**Records with scene code**
______________________________
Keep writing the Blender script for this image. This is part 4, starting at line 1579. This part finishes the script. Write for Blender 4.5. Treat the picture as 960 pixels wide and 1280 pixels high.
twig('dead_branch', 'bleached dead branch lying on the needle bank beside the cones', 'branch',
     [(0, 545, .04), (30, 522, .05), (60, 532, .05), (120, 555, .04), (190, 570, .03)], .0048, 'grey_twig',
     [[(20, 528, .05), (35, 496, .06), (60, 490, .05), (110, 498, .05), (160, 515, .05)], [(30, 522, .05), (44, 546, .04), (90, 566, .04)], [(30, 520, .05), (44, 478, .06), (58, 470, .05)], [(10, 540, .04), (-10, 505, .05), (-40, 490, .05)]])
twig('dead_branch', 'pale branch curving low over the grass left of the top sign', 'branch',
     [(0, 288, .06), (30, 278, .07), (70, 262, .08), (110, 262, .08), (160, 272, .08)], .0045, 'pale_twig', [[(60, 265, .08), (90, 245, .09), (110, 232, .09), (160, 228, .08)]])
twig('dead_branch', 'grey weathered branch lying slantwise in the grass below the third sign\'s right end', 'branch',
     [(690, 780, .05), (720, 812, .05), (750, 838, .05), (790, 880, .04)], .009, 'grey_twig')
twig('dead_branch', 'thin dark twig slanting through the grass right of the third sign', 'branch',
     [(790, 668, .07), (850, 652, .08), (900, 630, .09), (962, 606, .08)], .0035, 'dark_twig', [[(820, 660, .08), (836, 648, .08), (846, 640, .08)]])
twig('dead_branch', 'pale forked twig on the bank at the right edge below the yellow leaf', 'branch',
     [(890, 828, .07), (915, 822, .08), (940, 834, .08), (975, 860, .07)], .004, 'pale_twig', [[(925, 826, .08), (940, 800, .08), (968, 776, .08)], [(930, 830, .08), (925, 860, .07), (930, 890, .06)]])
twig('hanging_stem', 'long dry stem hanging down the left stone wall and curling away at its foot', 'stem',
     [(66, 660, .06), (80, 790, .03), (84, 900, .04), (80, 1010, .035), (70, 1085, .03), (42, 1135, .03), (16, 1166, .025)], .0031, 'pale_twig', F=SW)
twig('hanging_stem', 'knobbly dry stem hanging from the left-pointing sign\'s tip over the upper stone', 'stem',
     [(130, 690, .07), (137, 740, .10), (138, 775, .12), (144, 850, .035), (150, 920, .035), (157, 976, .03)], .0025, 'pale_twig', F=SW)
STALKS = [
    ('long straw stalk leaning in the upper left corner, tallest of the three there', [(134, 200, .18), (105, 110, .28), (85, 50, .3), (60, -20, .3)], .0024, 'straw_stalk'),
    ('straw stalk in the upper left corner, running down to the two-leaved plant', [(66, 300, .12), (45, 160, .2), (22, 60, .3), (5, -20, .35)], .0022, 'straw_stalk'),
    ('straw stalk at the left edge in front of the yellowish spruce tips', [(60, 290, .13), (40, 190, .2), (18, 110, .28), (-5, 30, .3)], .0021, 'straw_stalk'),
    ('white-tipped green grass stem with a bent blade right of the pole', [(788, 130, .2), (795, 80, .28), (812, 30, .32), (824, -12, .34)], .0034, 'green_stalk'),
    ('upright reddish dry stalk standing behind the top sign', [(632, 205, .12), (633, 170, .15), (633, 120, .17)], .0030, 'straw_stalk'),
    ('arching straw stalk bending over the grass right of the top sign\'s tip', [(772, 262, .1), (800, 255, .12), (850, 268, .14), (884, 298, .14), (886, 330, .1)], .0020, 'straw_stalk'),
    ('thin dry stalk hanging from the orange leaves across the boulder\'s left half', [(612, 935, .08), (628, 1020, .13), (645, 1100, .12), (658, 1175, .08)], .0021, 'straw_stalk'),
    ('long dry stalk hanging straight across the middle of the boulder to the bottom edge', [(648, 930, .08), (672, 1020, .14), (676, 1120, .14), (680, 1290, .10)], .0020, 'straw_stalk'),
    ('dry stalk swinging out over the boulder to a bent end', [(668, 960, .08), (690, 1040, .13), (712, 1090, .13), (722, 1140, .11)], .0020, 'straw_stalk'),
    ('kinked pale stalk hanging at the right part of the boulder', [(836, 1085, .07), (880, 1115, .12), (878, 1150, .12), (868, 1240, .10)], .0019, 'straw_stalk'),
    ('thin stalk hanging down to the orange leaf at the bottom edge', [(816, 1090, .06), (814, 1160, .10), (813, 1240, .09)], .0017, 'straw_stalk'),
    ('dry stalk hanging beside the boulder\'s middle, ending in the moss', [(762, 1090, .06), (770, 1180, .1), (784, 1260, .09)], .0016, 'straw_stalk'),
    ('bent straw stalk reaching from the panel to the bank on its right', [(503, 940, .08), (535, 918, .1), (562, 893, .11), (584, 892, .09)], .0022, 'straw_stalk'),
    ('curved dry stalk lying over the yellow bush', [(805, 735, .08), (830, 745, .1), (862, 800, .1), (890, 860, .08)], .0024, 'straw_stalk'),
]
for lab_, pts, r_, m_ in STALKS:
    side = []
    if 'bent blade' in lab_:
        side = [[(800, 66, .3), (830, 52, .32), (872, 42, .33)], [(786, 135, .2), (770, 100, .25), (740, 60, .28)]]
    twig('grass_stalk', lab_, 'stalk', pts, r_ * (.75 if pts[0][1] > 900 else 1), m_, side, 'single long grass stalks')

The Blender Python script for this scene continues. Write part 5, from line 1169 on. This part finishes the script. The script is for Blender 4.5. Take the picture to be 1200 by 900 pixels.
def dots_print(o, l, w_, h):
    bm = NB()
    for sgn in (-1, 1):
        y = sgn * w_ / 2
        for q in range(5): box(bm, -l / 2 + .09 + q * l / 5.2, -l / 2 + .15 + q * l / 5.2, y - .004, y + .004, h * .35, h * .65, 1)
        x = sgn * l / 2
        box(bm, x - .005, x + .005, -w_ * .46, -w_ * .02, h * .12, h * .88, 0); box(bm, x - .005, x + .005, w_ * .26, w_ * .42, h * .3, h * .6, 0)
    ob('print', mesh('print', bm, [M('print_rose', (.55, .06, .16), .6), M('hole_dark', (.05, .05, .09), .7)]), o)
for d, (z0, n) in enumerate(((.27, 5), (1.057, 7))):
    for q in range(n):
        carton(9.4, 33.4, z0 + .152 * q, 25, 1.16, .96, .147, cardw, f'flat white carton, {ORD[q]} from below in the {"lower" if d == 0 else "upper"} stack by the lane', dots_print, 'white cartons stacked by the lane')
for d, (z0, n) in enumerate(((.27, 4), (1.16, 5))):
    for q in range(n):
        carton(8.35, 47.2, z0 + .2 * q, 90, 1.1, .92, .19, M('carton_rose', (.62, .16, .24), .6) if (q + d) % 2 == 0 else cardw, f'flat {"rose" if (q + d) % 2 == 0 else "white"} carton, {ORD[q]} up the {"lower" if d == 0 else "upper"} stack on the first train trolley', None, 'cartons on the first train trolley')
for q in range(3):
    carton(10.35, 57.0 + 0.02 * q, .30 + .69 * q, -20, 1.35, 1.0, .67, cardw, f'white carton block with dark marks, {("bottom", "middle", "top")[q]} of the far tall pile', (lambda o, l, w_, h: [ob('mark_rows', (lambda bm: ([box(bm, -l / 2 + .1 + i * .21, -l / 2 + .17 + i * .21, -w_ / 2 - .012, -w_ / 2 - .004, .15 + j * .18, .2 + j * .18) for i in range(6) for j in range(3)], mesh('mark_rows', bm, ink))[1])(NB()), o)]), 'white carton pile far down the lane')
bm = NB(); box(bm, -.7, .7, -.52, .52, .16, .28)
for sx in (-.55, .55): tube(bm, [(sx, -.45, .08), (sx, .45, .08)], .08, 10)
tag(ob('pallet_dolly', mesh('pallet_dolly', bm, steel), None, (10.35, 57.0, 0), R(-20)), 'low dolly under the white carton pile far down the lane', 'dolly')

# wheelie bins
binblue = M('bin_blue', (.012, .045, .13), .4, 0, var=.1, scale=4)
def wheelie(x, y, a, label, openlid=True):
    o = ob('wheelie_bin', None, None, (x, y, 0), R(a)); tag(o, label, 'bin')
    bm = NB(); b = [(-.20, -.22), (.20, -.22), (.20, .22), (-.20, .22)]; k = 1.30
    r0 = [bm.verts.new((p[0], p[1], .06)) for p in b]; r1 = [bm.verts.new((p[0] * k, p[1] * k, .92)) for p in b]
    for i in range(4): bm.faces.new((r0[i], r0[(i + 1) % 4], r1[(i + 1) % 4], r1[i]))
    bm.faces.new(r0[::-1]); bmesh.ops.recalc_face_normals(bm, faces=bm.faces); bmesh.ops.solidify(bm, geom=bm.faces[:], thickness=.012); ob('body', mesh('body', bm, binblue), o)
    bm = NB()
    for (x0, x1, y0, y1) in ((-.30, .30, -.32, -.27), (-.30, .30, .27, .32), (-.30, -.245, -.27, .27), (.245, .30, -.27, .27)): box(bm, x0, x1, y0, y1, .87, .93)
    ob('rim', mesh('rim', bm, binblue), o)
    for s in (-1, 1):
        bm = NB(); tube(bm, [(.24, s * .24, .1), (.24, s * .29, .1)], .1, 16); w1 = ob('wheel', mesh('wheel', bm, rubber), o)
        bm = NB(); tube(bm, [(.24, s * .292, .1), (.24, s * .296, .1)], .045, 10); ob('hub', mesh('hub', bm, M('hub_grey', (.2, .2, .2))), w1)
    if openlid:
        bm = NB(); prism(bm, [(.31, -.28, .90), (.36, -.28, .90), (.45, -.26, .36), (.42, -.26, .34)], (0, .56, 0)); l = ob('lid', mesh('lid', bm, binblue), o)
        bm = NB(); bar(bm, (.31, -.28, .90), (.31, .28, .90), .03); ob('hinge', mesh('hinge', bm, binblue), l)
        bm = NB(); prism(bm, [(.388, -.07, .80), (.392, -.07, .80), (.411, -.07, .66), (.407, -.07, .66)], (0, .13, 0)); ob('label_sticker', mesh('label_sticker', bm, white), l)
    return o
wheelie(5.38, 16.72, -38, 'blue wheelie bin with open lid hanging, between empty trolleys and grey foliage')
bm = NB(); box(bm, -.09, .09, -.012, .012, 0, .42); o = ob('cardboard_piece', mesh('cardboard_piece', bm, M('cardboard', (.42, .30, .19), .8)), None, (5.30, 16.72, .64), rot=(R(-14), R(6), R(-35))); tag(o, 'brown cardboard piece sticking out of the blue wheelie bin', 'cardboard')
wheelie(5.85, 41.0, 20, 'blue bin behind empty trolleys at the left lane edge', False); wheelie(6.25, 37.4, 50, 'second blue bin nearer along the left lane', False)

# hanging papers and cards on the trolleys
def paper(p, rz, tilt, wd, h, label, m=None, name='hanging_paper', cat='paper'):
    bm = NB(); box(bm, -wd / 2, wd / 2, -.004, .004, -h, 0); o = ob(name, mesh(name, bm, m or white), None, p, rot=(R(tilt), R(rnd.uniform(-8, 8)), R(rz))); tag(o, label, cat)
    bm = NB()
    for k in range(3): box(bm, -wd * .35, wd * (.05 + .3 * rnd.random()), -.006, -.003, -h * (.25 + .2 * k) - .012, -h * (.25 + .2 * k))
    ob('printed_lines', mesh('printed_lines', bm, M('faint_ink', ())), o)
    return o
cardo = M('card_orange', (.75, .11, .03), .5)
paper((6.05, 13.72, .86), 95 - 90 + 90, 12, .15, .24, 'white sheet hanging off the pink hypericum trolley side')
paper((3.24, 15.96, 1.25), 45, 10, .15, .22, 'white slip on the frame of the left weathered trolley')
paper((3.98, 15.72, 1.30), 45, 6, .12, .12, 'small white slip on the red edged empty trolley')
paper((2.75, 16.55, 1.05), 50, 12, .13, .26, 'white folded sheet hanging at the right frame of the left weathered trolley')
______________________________
**WORK TO COMPLETE**
Find all lines holding the string "Write" and copy them.

**EXERCISE ANSWER**
Keep writing the Blender script for this image. This is part 4, starting at line 1579. This part finishes the script. Write for Blender 4.5. Treat the picture as 960 pixels wide and 1280 pixels high.
The Blender Python script for this scene continues. Write part 5, from line 1169 on. This part finishes the script. The script is for Blender 4.5. Take the picture to be 1200 by 900 pixels.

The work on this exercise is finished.